Mounting concerns regarding growing U.S. government deficits and a volatile tariff policy create a challenging backdrop for U.S. bonds. Those investors looking to capture core bond exposure but with the benefits of active management should consider the T. Rowe Price QM U.S. Bond ETF (TAGG).
Weakening demand for U.S. Treasuries in the most recent auction reflects broad investor concerns of U.S. stability. The House budget bill, currently making its way through the Senate, would further balloon already significant U.S. deficits. In addition to worries over escalating U.S. debts, constant changes to U.S. economic and global trade policy create a morass of uncertainty looking ahead.
In an environment of heightened volatility and uncertainty, active strategies could prove a boon. The ability to be selective as well as responsive to unfolding narratives lends itself well to the rapidly shifting tides of 2025. The actively managed TAGG currently outperforms the benchmark while providing familiar risk profiles for core bond investors.
The fund seeks to outperform the Bloomberg U.S. Aggregate Bond Index.
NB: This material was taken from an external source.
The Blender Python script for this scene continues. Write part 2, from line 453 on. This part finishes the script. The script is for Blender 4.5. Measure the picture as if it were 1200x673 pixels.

It does so while offering a similar risk profile as the benchmark, making it a notable addition to core bond portfolios. A competitive management fee of just 0.08% makes it an appealing strategy for challenging markets.

The fund currently boasts over $1 billion in AUM and invests in U.S. government debt, investment-grade bond corporate bonds, asset-backed securities, municipal bonds, and other bonds. In keeping with a similar profile to the benchmark, TAGG offers intermediate to long-term maturity exposure.
The fund managers combine fundamental analysis and quantitative models when constructing the aggregate portfolio. While the overall portfolio offers similar characteristics to the AGG, individual security and sector weights may differ. TAGG carried less of an overweight to U.S. Treasuries and a higher overweight to investment-grade corporate bonds compared to the AGG, as of the end of March 2025.
The average weighted duration of TAGG was 6.09 years as of April 30, 2025, and the weighted average maturity was 8.78 years. While it invests primarily in the U.S. (95.45% as of April 30, 2025), the strategy does carry international exposures, including the United Kingdom (1.01%) and Canada (0.92%). TAGG also invests in futures, including interest rate futures, as well as forwards and swaps to maintain the desired duration profile.